- [What is expected]:
Each line from the line with "What Blender Python" to the line with "SC.camera = cam", inclusive, is to be repeated exactly; no other line and no picture belongs in the copy.

- [Given data]:
══════════════════════════════

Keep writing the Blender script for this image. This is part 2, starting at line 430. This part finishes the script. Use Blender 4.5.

══════════════════════════════

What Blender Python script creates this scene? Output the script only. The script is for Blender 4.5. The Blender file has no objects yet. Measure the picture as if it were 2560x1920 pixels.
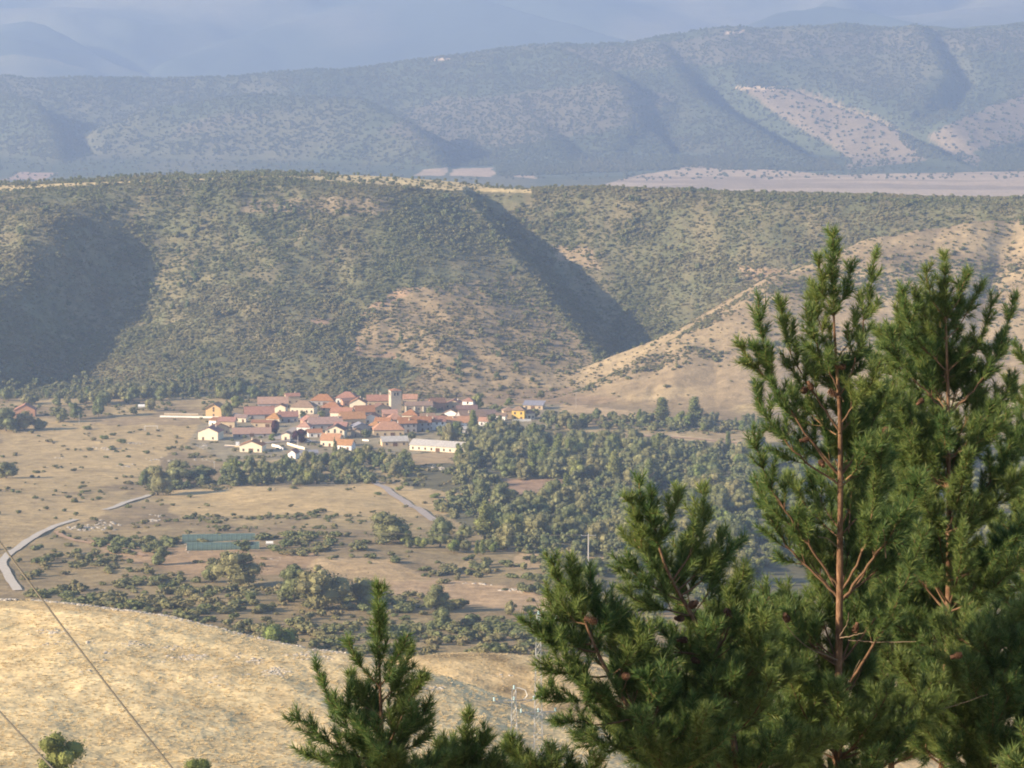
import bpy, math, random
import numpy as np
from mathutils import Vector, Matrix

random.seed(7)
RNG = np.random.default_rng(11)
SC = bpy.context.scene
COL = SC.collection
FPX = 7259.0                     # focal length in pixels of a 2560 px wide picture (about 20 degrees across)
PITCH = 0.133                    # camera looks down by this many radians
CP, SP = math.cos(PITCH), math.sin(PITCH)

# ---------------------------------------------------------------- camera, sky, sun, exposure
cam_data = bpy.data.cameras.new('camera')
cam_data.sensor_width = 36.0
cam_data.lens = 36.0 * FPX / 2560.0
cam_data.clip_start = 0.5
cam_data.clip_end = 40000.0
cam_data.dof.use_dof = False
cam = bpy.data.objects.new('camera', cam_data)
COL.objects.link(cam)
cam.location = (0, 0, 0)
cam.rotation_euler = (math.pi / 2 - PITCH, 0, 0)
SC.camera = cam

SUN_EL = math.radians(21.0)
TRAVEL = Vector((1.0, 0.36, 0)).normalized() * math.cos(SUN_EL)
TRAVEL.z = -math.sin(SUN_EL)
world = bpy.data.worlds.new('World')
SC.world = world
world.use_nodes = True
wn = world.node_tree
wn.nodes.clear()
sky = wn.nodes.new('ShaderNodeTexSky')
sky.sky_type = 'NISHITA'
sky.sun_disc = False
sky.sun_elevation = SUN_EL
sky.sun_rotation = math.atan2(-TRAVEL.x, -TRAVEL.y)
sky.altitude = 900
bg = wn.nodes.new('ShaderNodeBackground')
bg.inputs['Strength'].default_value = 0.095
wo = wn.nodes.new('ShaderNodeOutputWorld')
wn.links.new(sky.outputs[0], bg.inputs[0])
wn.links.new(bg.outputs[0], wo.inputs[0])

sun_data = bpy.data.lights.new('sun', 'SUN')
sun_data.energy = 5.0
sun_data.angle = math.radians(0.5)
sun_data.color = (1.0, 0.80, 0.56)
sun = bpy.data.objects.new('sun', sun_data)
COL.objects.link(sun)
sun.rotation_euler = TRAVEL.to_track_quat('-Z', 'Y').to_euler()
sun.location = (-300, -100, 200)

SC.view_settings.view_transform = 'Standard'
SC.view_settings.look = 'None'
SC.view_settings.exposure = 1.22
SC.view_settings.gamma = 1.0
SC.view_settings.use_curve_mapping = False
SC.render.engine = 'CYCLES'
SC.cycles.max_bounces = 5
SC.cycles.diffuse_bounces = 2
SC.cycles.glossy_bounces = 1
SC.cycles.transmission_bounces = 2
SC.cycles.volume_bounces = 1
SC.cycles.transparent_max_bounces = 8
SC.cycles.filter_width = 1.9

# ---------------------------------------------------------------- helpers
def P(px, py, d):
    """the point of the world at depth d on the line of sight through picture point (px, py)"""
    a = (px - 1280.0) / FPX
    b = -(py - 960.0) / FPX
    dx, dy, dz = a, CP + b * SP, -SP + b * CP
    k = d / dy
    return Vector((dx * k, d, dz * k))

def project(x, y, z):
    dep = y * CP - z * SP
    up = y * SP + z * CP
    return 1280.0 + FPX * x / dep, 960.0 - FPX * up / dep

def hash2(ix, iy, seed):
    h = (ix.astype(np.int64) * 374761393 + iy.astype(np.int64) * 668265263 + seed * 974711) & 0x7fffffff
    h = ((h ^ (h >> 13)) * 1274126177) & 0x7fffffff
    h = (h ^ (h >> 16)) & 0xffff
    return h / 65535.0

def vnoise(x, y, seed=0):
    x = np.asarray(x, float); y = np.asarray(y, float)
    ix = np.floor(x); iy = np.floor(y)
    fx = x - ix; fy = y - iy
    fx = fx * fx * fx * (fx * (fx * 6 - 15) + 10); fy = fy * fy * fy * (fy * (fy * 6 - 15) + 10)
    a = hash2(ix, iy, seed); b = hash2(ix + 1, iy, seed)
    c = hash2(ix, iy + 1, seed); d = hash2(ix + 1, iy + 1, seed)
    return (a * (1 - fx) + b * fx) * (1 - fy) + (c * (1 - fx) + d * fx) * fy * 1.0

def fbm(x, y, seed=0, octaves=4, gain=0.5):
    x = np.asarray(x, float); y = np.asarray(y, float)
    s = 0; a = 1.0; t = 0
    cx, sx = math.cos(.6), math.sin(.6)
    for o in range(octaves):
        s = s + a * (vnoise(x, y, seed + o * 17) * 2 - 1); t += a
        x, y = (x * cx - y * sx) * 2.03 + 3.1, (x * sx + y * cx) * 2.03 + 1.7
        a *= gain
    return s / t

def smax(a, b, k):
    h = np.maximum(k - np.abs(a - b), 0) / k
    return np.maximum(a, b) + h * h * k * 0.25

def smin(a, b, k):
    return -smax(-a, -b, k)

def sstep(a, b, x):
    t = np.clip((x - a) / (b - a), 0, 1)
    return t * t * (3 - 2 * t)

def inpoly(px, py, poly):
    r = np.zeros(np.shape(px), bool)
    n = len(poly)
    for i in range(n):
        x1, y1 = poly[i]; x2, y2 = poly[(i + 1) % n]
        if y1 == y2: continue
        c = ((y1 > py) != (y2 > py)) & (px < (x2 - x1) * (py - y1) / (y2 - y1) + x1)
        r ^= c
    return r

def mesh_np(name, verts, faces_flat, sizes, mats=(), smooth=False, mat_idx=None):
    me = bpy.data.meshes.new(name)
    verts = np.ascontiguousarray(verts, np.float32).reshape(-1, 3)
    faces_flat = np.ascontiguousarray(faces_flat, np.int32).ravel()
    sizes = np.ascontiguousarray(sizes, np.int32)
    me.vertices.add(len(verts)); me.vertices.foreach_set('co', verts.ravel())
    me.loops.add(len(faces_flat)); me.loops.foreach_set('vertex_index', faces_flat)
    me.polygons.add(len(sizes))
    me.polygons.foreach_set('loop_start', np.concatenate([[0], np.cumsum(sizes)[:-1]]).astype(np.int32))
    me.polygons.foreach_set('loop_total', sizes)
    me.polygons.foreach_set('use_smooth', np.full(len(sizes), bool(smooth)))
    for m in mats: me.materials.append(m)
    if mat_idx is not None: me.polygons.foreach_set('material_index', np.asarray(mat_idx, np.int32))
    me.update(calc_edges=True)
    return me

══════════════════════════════

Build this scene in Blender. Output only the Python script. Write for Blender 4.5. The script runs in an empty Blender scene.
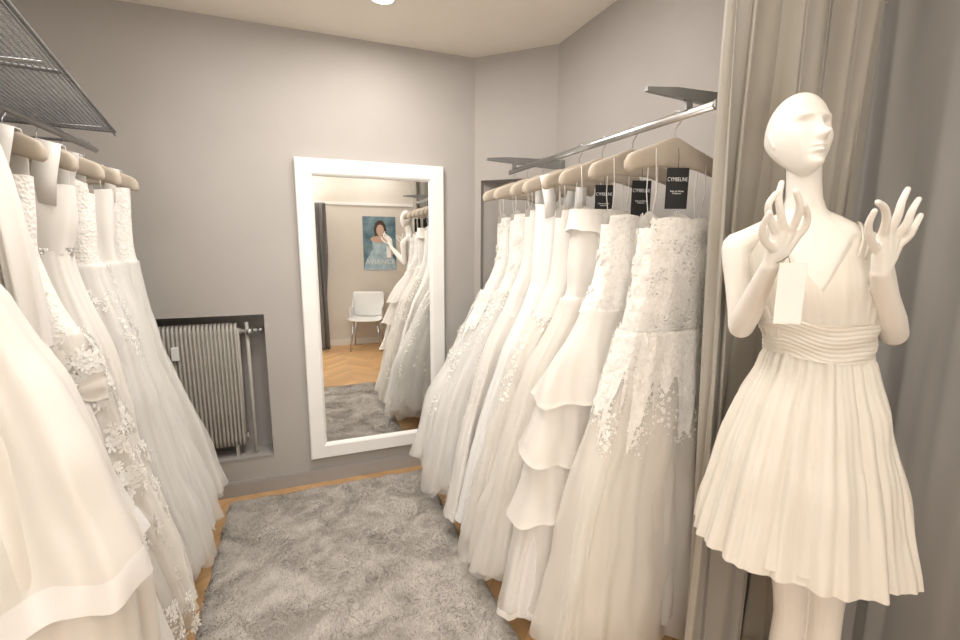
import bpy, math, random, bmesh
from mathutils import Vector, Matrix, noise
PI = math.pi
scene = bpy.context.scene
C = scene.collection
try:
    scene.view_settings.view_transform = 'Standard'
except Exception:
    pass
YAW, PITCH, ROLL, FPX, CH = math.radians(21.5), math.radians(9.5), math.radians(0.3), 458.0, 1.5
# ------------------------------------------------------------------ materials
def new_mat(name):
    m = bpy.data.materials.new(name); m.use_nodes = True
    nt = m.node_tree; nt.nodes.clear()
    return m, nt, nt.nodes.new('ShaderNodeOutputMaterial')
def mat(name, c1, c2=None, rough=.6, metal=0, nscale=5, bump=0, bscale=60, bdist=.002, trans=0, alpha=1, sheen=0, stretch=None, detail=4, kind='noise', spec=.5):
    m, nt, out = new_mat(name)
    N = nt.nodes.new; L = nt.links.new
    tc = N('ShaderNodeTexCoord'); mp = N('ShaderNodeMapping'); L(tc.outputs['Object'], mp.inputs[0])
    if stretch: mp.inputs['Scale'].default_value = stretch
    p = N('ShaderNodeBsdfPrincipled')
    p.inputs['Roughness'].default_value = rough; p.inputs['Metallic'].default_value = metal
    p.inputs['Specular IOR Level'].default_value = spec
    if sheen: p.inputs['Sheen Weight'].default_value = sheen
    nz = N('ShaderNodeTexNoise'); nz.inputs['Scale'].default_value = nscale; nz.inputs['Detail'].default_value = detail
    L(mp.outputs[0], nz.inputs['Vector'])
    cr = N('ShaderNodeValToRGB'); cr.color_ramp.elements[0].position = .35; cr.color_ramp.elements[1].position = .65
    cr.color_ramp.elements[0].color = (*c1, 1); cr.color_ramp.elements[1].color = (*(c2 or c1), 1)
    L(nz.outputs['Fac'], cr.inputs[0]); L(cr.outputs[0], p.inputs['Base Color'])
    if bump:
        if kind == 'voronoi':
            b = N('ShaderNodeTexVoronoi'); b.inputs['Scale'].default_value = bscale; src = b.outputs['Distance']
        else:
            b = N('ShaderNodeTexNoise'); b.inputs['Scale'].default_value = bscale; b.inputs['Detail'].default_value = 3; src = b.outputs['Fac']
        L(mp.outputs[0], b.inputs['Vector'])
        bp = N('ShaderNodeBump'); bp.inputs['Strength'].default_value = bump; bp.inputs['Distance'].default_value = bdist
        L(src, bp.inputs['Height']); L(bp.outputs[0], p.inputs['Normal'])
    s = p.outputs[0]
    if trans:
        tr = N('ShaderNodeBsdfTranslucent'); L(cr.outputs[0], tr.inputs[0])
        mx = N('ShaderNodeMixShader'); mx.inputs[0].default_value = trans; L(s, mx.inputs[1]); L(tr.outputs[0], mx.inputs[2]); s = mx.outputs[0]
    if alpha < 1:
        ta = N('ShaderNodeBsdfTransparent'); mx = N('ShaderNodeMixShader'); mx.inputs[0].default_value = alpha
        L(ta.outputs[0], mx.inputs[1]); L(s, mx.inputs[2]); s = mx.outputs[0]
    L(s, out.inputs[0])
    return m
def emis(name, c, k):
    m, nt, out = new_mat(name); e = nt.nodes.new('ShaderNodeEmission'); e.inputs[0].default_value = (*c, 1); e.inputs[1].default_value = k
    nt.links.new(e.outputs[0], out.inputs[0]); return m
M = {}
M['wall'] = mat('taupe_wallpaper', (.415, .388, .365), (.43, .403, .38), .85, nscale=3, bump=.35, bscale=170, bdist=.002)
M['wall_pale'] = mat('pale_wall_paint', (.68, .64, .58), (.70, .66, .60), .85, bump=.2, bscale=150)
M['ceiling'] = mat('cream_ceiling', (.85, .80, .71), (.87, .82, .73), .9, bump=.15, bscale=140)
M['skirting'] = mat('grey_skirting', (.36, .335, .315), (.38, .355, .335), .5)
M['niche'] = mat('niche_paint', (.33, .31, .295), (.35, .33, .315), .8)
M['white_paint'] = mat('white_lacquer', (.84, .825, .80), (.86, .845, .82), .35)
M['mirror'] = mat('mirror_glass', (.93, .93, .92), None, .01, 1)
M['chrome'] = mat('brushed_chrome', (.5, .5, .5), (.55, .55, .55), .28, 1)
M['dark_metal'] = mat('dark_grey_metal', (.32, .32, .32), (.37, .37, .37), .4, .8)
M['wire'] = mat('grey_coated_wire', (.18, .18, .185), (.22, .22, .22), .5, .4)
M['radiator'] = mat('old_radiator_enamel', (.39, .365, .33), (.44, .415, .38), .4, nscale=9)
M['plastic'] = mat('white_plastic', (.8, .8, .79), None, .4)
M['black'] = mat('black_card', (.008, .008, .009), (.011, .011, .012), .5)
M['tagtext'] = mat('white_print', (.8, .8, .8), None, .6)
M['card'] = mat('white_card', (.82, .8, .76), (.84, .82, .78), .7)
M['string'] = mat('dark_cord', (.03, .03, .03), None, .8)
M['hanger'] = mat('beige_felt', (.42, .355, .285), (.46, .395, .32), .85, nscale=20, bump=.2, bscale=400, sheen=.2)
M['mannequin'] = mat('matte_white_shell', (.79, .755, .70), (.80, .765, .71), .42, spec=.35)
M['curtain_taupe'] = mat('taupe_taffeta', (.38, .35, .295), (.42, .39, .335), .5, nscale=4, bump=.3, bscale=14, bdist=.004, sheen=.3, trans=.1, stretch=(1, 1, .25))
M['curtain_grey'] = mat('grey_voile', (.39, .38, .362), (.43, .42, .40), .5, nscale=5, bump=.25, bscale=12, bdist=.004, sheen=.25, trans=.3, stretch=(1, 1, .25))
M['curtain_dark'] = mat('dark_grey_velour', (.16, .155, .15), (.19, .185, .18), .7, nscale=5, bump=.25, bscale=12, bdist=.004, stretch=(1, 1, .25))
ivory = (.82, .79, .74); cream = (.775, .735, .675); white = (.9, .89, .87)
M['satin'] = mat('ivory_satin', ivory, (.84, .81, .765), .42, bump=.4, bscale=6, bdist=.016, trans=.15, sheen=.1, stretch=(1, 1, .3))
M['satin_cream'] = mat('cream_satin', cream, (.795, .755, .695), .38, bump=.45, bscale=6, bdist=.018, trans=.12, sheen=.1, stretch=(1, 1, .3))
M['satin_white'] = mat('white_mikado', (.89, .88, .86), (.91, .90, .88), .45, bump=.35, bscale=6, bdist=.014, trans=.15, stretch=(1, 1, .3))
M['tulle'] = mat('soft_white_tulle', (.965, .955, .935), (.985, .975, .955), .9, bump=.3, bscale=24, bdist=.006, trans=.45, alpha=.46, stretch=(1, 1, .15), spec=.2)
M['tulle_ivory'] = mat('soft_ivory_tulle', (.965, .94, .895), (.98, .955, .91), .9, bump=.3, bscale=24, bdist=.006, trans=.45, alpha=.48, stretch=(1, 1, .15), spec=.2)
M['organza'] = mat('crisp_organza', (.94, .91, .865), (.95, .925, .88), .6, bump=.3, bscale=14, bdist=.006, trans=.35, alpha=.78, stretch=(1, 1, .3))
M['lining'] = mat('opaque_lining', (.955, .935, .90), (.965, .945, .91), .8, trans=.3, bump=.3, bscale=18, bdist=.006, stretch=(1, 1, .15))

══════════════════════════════

- [Solution to the exercise]:
What Blender Python script creates this scene? Output the script only. The script is for Blender 4.5. The Blender file has no objects yet. Measure the picture as if it were 2560x1920 pixels.
import bpy, math, random
import numpy as np
from mathutils import Vector, Matrix

random.seed(7)
RNG = np.random.default_rng(11)
SC = bpy.context.scene
COL = SC.collection
FPX = 7259.0                     # focal length in pixels of a 2560 px wide picture (about 20 degrees across)
PITCH = 0.133                    # camera looks down by this many radians
CP, SP = math.cos(PITCH), math.sin(PITCH)

# ---------------------------------------------------------------- camera, sky, sun, exposure
cam_data = bpy.data.cameras.new('camera')
cam_data.sensor_width = 36.0
cam_data.lens = 36.0 * FPX / 2560.0
cam_data.clip_start = 0.5
cam_data.clip_end = 40000.0
cam_data.dof.use_dof = False
cam = bpy.data.objects.new('camera', cam_data)
COL.objects.link(cam)
cam.location = (0, 0, 0)
cam.rotation_euler = (math.pi / 2 - PITCH, 0, 0)
SC.camera = cam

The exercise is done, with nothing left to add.